Other steps under discussion include gathering national Sunni and Shiite leaders, workshops at mosques and political analysis of Middle East trends "so people are not caught off guard," Al-Marayati said.
Although no reliable data exists, it is presumed America's estimated 2 million to 6 million Muslims are 85 percent to 90 percent Sunni and 10 percent to 15 percent Shiite, reflecting the global breakdown. Conflicts have been few, scholars say, in part because this country's Muslim population is relatively small. Plus, immigrant U.S. Muslims tend to be prosperous and are melding into society instead of clustering in poorer neighborhoods, which has caused conflict in Europe.

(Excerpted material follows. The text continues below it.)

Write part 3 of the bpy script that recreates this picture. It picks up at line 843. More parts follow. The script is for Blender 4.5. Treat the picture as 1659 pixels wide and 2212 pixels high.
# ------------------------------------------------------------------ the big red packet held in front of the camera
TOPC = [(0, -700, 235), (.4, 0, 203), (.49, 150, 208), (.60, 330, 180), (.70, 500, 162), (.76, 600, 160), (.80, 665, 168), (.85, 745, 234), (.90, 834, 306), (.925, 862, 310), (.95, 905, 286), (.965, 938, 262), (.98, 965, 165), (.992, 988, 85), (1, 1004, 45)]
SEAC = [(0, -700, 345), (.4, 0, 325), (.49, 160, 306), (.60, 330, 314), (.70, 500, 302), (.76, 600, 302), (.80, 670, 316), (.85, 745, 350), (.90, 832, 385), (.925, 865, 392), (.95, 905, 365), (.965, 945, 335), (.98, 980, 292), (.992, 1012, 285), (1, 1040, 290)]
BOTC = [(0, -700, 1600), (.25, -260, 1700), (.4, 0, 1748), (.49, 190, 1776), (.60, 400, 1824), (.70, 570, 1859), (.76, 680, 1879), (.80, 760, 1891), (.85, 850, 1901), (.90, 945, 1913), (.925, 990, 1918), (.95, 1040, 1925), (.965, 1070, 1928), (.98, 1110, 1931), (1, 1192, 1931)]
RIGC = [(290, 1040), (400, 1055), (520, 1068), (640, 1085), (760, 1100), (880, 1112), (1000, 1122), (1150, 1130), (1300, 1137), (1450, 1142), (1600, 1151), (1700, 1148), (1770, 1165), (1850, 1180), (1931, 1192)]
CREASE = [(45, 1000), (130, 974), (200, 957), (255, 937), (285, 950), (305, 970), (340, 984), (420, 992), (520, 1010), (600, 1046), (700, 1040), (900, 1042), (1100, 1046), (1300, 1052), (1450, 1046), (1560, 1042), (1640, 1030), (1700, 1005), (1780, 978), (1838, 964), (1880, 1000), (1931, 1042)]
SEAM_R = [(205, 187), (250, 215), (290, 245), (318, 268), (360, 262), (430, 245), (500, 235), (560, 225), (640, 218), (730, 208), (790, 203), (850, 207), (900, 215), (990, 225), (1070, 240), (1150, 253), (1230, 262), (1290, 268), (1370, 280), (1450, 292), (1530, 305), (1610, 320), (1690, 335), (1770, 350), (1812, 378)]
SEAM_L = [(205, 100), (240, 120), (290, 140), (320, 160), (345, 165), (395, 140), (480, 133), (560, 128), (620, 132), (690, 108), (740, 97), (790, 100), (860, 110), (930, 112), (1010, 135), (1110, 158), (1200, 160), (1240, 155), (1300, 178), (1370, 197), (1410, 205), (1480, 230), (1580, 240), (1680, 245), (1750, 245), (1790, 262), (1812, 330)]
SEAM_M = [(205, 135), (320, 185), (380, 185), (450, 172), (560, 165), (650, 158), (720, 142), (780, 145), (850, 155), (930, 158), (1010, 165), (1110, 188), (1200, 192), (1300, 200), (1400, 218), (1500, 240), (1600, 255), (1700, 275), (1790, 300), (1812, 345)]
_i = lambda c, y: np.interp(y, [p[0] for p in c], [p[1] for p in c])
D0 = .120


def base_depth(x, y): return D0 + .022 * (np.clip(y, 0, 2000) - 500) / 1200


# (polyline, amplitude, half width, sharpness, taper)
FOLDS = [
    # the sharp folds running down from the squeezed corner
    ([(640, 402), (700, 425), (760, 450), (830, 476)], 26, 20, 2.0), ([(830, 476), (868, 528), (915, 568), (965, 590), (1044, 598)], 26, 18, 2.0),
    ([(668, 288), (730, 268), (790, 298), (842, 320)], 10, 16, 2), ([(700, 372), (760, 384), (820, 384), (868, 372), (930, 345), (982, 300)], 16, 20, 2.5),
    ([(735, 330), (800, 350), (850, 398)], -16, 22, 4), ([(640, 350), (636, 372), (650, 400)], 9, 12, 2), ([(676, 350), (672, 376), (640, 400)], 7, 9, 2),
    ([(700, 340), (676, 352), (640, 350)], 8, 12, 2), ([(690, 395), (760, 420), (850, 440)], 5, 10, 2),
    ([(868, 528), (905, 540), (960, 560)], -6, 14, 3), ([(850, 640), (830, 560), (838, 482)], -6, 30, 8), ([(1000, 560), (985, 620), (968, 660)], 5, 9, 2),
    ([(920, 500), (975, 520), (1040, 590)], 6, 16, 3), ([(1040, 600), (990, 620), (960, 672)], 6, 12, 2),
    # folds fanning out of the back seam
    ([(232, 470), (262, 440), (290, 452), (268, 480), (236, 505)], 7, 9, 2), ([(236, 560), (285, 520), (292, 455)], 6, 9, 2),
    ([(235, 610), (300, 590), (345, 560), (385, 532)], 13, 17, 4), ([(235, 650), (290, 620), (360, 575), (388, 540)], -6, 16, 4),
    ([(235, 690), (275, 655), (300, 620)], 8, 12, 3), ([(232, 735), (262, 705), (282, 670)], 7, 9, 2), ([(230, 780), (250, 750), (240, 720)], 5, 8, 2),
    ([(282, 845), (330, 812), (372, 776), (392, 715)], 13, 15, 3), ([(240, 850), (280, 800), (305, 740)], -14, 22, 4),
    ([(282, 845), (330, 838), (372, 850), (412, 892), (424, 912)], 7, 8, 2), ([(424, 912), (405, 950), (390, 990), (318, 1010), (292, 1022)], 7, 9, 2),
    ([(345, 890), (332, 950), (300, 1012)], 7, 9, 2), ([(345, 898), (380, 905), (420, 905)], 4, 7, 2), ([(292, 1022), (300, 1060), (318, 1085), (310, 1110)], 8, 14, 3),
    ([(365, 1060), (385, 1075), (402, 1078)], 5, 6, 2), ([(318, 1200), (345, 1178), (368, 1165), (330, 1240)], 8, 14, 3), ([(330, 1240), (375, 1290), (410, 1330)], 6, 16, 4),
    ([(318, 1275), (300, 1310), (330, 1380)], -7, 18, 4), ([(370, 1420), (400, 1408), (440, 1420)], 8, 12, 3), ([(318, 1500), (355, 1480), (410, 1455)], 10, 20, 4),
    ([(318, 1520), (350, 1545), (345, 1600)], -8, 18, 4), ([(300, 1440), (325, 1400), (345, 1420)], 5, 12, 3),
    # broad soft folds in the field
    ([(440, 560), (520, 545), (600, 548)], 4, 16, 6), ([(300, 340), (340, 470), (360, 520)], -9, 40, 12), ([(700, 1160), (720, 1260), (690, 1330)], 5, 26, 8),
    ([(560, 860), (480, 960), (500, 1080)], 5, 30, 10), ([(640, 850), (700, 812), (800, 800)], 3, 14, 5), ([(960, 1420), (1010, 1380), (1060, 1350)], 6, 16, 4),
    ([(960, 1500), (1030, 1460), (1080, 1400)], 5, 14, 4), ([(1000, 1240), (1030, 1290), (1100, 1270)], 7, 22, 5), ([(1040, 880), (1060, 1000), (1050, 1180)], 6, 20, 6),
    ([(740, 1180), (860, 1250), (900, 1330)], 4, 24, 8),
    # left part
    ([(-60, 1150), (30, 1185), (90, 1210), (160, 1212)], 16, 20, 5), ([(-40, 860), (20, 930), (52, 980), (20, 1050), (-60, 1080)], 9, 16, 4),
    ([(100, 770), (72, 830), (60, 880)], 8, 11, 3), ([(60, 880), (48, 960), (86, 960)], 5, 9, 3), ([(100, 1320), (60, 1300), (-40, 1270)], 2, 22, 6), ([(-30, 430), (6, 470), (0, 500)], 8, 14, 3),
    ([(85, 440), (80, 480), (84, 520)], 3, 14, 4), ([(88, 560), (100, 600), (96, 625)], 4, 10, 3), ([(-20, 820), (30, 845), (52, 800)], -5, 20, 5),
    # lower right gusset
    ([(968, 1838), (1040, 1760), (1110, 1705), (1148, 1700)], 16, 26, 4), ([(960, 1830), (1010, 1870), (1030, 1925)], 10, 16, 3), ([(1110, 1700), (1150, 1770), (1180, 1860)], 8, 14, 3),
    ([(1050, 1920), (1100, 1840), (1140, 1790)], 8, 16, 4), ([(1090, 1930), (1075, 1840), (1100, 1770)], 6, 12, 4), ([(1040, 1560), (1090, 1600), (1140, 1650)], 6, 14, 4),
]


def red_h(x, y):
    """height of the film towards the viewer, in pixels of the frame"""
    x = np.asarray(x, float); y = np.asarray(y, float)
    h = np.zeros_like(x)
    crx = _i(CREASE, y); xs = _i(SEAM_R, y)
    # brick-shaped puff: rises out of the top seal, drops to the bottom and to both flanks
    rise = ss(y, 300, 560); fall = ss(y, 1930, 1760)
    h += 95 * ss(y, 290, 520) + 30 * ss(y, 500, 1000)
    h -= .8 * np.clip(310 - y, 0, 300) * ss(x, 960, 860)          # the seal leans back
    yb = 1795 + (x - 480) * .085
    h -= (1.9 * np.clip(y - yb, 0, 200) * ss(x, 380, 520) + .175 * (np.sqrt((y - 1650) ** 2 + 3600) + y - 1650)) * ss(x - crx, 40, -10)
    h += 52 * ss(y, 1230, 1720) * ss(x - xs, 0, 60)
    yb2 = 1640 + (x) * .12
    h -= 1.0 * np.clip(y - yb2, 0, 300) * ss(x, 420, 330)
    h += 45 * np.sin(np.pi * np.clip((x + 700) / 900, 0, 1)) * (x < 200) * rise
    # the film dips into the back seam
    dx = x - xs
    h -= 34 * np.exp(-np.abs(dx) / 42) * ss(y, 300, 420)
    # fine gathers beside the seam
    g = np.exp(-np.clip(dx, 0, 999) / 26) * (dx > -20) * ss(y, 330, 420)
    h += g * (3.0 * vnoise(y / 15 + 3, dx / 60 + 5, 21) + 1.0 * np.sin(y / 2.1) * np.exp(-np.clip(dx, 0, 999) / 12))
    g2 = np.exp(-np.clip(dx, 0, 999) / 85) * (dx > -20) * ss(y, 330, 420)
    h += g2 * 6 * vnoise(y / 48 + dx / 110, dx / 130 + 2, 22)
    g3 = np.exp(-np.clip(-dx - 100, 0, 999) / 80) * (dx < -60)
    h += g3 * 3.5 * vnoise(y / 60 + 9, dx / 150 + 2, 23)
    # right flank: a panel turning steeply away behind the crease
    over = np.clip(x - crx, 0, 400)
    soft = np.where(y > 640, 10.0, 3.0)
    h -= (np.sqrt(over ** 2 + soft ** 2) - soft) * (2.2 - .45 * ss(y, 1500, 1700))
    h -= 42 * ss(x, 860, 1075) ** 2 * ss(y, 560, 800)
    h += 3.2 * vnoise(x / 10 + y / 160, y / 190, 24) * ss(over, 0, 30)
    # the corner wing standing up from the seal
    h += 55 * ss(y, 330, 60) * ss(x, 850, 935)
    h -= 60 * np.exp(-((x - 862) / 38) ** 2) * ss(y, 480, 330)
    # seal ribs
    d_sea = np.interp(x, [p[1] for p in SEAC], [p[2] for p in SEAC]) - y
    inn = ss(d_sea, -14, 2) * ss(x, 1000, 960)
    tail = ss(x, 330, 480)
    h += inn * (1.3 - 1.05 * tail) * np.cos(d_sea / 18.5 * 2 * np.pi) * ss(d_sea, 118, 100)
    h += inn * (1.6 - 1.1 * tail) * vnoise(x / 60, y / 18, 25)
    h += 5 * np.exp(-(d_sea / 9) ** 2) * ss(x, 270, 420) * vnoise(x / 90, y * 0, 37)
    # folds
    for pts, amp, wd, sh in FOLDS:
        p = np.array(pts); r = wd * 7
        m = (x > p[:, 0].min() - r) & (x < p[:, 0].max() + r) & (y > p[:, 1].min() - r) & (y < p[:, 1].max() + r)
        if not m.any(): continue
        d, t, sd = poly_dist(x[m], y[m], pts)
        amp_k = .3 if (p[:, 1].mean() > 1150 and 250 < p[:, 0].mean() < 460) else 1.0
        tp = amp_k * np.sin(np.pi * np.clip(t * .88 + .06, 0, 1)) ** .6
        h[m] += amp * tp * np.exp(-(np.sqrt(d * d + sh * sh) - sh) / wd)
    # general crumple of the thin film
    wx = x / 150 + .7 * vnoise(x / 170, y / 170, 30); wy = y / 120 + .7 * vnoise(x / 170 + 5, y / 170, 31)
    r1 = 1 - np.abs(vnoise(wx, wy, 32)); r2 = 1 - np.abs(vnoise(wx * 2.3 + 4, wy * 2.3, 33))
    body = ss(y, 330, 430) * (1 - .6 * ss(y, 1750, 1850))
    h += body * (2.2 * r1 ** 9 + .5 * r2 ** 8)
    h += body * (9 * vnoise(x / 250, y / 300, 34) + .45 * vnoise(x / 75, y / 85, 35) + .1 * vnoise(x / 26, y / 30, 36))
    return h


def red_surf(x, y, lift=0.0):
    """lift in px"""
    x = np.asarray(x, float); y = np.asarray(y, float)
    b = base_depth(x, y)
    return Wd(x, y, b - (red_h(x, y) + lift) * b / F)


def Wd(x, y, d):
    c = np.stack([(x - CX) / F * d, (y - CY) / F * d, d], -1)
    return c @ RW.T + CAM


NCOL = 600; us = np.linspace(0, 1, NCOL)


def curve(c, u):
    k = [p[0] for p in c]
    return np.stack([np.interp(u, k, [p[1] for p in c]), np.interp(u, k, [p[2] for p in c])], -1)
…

Theological divisions between Sunnis and Shiites are less pronounced than, say, those separating Roman Catholics and Protestants, Muslim scholars emphasize. The main dividing line: a disagreement over succession that began after the death of the Prophet Muhammad.
In the Detroit area — home to the nation's largest concentration of Muslims — Shiites blamed Sunnis for vandalism at Shiite-affiliated mosques and businesses after the execution of Saddam Hussein, a Sunni who repressed the Shiite majority in Iraq.
Shiite Imam Hassan Qazwini of the Islamic Center of America in Dearborn, Mich., the largest mosque in North America, said sectarian tensions are not a serious problem, and most Sunnis and Shiites get along.
At the same time, intra-faith efforts can address the graver problem of anti-Muslim sentiment, he said. Bias incidents against Muslims including harassment, violence and discrimination rose nearly one-third last year to a 12-year high, according to the Council on American-Islamic Relations.
"Shiites and Sunnis need to work together so we can face our joint challenges," Qazwini said.
Ihsan Bagby, an associate professor of Islamic studies at the University of Kentucky, said challenges posed by the terrorist attacks, the first Gulf War and the ongoing war in Iraq have united Sunni and Shiites in the United States more than divided them.
"There's never really been a very strong ecumenical movement in Islamic history that has really tried to forge understanding," he said. "Maybe this is the beginning of it."